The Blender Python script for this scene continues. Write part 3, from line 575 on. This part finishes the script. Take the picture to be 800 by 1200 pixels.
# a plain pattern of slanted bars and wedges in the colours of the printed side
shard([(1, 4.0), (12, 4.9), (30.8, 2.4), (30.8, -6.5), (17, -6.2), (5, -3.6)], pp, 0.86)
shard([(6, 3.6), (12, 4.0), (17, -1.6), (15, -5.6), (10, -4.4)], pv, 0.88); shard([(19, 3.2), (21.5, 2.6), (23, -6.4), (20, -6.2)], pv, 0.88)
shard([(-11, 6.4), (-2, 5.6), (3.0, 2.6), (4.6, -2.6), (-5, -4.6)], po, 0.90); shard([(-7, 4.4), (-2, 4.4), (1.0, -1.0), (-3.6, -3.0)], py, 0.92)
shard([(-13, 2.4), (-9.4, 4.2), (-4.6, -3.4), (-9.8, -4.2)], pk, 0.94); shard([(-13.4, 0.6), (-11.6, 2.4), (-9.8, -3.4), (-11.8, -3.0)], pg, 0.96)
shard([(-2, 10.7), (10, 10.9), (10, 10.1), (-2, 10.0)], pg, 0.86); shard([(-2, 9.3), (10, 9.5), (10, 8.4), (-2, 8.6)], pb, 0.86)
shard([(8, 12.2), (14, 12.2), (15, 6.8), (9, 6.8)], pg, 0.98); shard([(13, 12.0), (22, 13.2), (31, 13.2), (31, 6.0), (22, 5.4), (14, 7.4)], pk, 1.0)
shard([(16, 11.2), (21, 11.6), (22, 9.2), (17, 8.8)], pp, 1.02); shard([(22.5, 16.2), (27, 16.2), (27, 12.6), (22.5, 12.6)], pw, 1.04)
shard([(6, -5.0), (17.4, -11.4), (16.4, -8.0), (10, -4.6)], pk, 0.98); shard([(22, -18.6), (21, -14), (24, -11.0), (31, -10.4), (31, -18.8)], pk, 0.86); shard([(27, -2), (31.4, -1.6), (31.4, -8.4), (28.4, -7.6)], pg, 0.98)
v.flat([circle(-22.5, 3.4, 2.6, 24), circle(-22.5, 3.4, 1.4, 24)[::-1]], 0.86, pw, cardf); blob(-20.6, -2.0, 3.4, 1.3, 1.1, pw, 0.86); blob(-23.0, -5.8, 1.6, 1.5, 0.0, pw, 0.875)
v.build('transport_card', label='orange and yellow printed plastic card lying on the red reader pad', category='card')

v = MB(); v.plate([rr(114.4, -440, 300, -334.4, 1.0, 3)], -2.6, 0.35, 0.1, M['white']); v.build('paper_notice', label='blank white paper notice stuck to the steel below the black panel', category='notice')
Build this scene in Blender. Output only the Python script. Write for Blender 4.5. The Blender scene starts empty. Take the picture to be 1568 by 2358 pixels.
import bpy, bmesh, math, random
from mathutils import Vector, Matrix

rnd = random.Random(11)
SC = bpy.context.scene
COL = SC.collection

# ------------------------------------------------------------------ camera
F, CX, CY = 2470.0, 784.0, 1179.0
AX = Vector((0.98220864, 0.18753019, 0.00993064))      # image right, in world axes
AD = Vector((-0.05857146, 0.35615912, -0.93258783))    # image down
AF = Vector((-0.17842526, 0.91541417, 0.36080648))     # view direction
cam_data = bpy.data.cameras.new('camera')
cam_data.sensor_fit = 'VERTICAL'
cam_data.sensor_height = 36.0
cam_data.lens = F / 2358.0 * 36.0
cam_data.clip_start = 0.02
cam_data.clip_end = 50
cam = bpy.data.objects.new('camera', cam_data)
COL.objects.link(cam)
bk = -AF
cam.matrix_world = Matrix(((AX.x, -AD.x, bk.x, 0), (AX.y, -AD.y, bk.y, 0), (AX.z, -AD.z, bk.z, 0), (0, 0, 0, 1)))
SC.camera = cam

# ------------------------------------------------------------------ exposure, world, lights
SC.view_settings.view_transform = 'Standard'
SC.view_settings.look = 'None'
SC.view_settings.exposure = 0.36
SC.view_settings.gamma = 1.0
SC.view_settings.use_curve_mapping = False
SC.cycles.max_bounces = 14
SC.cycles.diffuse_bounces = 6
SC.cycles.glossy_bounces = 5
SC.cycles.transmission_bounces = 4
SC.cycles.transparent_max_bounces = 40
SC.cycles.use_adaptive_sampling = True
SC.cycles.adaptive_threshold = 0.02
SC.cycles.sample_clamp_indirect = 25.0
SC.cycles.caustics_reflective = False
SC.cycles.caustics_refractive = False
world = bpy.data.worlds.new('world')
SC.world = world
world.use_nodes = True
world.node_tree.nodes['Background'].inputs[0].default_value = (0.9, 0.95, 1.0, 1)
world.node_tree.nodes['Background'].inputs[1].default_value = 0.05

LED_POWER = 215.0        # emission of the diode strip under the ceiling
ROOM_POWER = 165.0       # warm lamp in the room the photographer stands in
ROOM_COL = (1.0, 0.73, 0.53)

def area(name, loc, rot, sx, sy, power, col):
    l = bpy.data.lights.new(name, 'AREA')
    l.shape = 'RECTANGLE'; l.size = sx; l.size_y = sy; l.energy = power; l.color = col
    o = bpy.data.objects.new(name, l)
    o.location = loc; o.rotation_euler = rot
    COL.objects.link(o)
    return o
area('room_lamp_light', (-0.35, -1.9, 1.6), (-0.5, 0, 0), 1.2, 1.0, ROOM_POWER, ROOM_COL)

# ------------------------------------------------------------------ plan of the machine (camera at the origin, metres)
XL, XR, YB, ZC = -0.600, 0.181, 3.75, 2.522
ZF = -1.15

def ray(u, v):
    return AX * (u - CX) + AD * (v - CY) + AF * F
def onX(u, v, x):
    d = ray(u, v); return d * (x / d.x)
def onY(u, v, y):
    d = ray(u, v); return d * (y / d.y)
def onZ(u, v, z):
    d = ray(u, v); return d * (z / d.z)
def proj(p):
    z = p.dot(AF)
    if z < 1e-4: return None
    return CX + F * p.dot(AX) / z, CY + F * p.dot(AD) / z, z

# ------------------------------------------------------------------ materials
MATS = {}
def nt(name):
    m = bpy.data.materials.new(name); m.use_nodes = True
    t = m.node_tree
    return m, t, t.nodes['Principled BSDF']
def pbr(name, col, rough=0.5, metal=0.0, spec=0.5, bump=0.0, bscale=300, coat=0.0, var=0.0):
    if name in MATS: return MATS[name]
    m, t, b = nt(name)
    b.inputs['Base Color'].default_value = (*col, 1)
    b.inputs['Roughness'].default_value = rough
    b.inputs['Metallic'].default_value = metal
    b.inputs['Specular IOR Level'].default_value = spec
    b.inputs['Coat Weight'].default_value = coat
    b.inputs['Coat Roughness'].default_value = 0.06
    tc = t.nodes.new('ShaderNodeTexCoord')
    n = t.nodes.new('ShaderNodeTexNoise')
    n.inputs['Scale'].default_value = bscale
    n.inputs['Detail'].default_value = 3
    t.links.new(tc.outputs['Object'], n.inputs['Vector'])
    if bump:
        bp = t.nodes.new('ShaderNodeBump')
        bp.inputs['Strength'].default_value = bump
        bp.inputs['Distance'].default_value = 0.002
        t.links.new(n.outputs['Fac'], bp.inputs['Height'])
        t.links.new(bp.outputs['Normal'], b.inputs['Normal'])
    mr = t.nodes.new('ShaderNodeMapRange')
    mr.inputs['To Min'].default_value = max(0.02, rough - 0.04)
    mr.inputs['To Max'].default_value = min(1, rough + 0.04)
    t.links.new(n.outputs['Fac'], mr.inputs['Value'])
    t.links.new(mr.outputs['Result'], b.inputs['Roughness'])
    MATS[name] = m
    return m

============

[REQUIREMENTS]: Write out every entry verbatim.

[EXERCISE SOLUTION]:
The Blender Python script for this scene continues. Write part 3, from line 575 on. This part finishes the script. Take the picture to be 800 by 1200 pixels.
# a plain pattern of slanted bars and wedges in the colours of the printed side
shard([(1, 4.0), (12, 4.9), (30.8, 2.4), (30.8, -6.5), (17, -6.2), (5, -3.6)], pp, 0.86)
shard([(6, 3.6), (12, 4.0), (17, -1.6), (15, -5.6), (10, -4.4)], pv, 0.88); shard([(19, 3.2), (21.5, 2.6), (23, -6.4), (20, -6.2)], pv, 0.88)
shard([(-11, 6.4), (-2, 5.6), (3.0, 2.6), (4.6, -2.6), (-5, -4.6)], po, 0.90); shard([(-7, 4.4), (-2, 4.4), (1.0, -1.0), (-3.6, -3.0)], py, 0.92)
shard([(-13, 2.4), (-9.4, 4.2), (-4.6, -3.4), (-9.8, -4.2)], pk, 0.94); shard([(-13.4, 0.6), (-11.6, 2.4), (-9.8, -3.4), (-11.8, -3.0)], pg, 0.96)
shard([(-2, 10.7), (10, 10.9), (10, 10.1), (-2, 10.0)], pg, 0.86); shard([(-2, 9.3), (10, 9.5), (10, 8.4), (-2, 8.6)], pb, 0.86)
shard([(8, 12.2), (14, 12.2), (15, 6.8), (9, 6.8)], pg, 0.98); shard([(13, 12.0), (22, 13.2), (31, 13.2), (31, 6.0), (22, 5.4), (14, 7.4)], pk, 1.0)
shard([(16, 11.2), (21, 11.6), (22, 9.2), (17, 8.8)], pp, 1.02); shard([(22.5, 16.2), (27, 16.2), (27, 12.6), (22.5, 12.6)], pw, 1.04)
shard([(6, -5.0), (17.4, -11.4), (16.4, -8.0), (10, -4.6)], pk, 0.98); shard([(22, -18.6), (21, -14), (24, -11.0), (31, -10.4), (31, -18.8)], pk, 0.86); shard([(27, -2), (31.4, -1.6), (31.4, -8.4), (28.4, -7.6)], pg, 0.98)
v.flat([circle(-22.5, 3.4, 2.6, 24), circle(-22.5, 3.4, 1.4, 24)[::-1]], 0.86, pw, cardf); blob(-20.6, -2.0, 3.4, 1.3, 1.1, pw, 0.86); blob(-23.0, -5.8, 1.6, 1.5, 0.0, pw, 0.875)
v.build('transport_card', label='orange and yellow printed plastic card lying on the red reader pad', category='card')

v = MB(); v.plate([rr(114.4, -440, 300, -334.4, 1.0, 3)], -2.6, 0.35, 0.1, M['white']); v.build('paper_notice', label='blank white paper notice stuck to the steel below the black panel', category='notice')
Build this scene in Blender. Output only the Python script. Write for Blender 4.5. The Blender scene starts empty. Take the picture to be 1568 by 2358 pixels.
import bpy, bmesh, math, random
from mathutils import Vector, Matrix

rnd = random.Random(11)
SC = bpy.context.scene
COL = SC.collection

# ------------------------------------------------------------------ camera
F, CX, CY = 2470.0, 784.0, 1179.0
AX = Vector((0.98220864, 0.18753019, 0.00993064))      # image right, in world axes
AD = Vector((-0.05857146, 0.35615912, -0.93258783))    # image down
AF = Vector((-0.17842526, 0.91541417, 0.36080648))     # view direction
cam_data = bpy.data.cameras.new('camera')
cam_data.sensor_fit = 'VERTICAL'
cam_data.sensor_height = 36.0
cam_data.lens = F / 2358.0 * 36.0
cam_data.clip_start = 0.02
cam_data.clip_end = 50
cam = bpy.data.objects.new('camera', cam_data)
COL.objects.link(cam)
bk = -AF
cam.matrix_world = Matrix(((AX.x, -AD.x, bk.x, 0), (AX.y, -AD.y, bk.y, 0), (AX.z, -AD.z, bk.z, 0), (0, 0, 0, 1)))
SC.camera = cam

# ------------------------------------------------------------------ exposure, world, lights
SC.view_settings.view_transform = 'Standard'
SC.view_settings.look = 'None'
SC.view_settings.exposure = 0.36
SC.view_settings.gamma = 1.0
SC.view_settings.use_curve_mapping = False
SC.cycles.max_bounces = 14
SC.cycles.diffuse_bounces = 6
SC.cycles.glossy_bounces = 5
SC.cycles.transmission_bounces = 4
SC.cycles.transparent_max_bounces = 40
SC.cycles.use_adaptive_sampling = True
SC.cycles.adaptive_threshold = 0.02
SC.cycles.sample_clamp_indirect = 25.0
SC.cycles.caustics_reflective = False
SC.cycles.caustics_refractive = False
world = bpy.data.worlds.new('world')
SC.world = world
world.use_nodes = True
world.node_tree.nodes['Background'].inputs[0].default_value = (0.9, 0.95, 1.0, 1)
world.node_tree.nodes['Background'].inputs[1].default_value = 0.05

LED_POWER = 215.0        # emission of the diode strip under the ceiling
ROOM_POWER = 165.0       # warm lamp in the room the photographer stands in
ROOM_COL = (1.0, 0.73, 0.53)

def area(name, loc, rot, sx, sy, power, col):
    l = bpy.data.lights.new(name, 'AREA')
    l.shape = 'RECTANGLE'; l.size = sx; l.size_y = sy; l.energy = power; l.color = col
    o = bpy.data.objects.new(name, l)
    o.location = loc; o.rotation_euler = rot
    COL.objects.link(o)
    return o
area('room_lamp_light', (-0.35, -1.9, 1.6), (-0.5, 0, 0), 1.2, 1.0, ROOM_POWER, ROOM_COL)

# ------------------------------------------------------------------ plan of the machine (camera at the origin, metres)
XL, XR, YB, ZC = -0.600, 0.181, 3.75, 2.522
ZF = -1.15

def ray(u, v):
    return AX * (u - CX) + AD * (v - CY) + AF * F
def onX(u, v, x):
    d = ray(u, v); return d * (x / d.x)
def onY(u, v, y):
    d = ray(u, v); return d * (y / d.y)
def onZ(u, v, z):
    d = ray(u, v); return d * (z / d.z)
def proj(p):
    z = p.dot(AF)
    if z < 1e-4: return None
    return CX + F * p.dot(AX) / z, CY + F * p.dot(AD) / z, z

# ------------------------------------------------------------------ materials
MATS = {}
def nt(name):
    m = bpy.data.materials.new(name); m.use_nodes = True
    t = m.node_tree
    return m, t, t.nodes['Principled BSDF']
def pbr(name, col, rough=0.5, metal=0.0, spec=0.5, bump=0.0, bscale=300, coat=0.0, var=0.0):
    if name in MATS: return MATS[name]
    m, t, b = nt(name)
    b.inputs['Base Color'].default_value = (*col, 1)
    b.inputs['Roughness'].default_value = rough
    b.inputs['Metallic'].default_value = metal
    b.inputs['Specular IOR Level'].default_value = spec
    b.inputs['Coat Weight'].default_value = coat
    b.inputs['Coat Roughness'].default_value = 0.06
    tc = t.nodes.new('ShaderNodeTexCoord')
    n = t.nodes.new('ShaderNodeTexNoise')
    n.inputs['Scale'].default_value = bscale
    n.inputs['Detail'].default_value = 3
    t.links.new(tc.outputs['Object'], n.inputs['Vector'])
    if bump:
        bp = t.nodes.new('ShaderNodeBump')
        bp.inputs['Strength'].default_value = bump
        bp.inputs['Distance'].default_value = 0.002
        t.links.new(n.outputs['Fac'], bp.inputs['Height'])
        t.links.new(bp.outputs['Normal'], b.inputs['Normal'])
    mr = t.nodes.new('ShaderNodeMapRange')
    mr.inputs['To Min'].default_value = max(0.02, rough - 0.04)
    mr.inputs['To Max'].default_value = min(1, rough + 0.04)
    t.links.new(n.outputs['Fac'], mr.inputs['Value'])
    t.links.new(mr.outputs['Result'], b.inputs['Roughness'])
    MATS[name] = m
    return m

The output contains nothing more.